Areas of Law - Ontario
 

630 The Grievance and Arbitration process

Every Collective Agreement usually contains a grievance and arbitration procedure, though there are many variations in the actual process set out in each.

The purpose of the procedure is to resolve disputes between employees and the union on the one side, and the employer on the other, in regards to matters covered by the Collective Agreement.

Essentially, the grievance process is the first process and arbitration is only pursued if the dispute is not resolved during the grievance process.

Grievance procedures usually have two or three 'steps', or stages, involving progressively higher levels of management and union representation. Also, the grievance and arbitration clause has time limits for proceeding to each subsequent stage.


  • Types of Disputes

    The most common dispute is whether a discipline or discharge was proper. Examples of other disputes that can be resolved using the grievance and arbitration procedure include a claim by an employee that the wage rate set out in the agreement has not be paid, that an overtime assignment was wrongly made, or that a safety shoe allowance has not been paid.

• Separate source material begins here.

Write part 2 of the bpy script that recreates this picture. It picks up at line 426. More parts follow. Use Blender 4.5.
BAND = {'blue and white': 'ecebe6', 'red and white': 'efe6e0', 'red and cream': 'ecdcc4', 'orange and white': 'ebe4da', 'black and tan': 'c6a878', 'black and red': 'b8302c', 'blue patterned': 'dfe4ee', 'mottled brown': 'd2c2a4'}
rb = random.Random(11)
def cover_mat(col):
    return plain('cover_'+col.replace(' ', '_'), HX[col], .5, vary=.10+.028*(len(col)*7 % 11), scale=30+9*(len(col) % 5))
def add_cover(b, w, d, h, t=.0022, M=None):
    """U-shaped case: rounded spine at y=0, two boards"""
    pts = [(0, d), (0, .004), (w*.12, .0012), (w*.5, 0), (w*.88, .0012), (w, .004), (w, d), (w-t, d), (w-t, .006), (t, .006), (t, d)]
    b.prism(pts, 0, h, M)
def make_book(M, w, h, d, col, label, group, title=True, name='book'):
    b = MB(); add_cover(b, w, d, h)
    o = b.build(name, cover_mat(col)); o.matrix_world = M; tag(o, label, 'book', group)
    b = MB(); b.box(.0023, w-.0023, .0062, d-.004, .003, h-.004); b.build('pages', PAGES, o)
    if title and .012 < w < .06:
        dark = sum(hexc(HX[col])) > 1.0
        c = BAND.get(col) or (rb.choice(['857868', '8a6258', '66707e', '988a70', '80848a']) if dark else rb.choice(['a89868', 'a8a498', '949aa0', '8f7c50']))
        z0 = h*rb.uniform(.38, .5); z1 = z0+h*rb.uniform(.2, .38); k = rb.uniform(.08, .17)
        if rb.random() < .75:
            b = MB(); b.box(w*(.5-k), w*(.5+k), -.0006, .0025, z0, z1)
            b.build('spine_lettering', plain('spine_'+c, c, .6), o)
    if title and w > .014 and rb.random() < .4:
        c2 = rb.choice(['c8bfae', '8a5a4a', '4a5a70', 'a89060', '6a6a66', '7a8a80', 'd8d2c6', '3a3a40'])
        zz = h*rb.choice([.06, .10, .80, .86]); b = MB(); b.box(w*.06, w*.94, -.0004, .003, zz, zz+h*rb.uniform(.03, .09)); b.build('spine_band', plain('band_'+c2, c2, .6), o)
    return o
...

    Employees are usually required to first discuss most complaints with their supervisor. If the supervisor can not resolve the problem, then the dispute will proceed to higher levels of the grievance process in the search for a resolution.


  • Steps from grievance to arbitration

    The right to go to higher levels in the grievance procedure and ultimately to arbitration is almost always the right of the trade union, not the employee. The union may therefore decide for many reasons not to pursue the employee's complaint.

    In situations that impact many employees, unions usually have the right to submit a group complaint, often called a policy grievance. In a policy grievance no particular employee involved in filing the grievance is named.

    If the matter is not resolved at some level of the grievance process, the union may take the matter to arbitration. Arbitration is a type of informal court. The arbitrator is the judge, but unlike the courts, this judge is paid for by both the union and the employer in equal amounts, regardless of who wins the case. The arbitrator can be selected by agreement or, if either the union or employer asks, by the Ministry of Labour.

    Three person Boards of Arbitration were once popularly used. They consisted of the neutral arbitrator, an arbitrator appointed by the union and an arbitrator appointed by the employer. Not surprisingly, most decisions were 2 to 1. Today the use of a single arbitrator rather than a Board is common.

    At an arbitration hearing, both sides present their case. Facts must either be agreed to or proved by witnesses and other evidence such as documents. Following the hearing, which can take many days in complex situations, the Arbitrator will usually take some time to consider the problem and then issue a written decision. The arbitrator's decision is legally binding and final.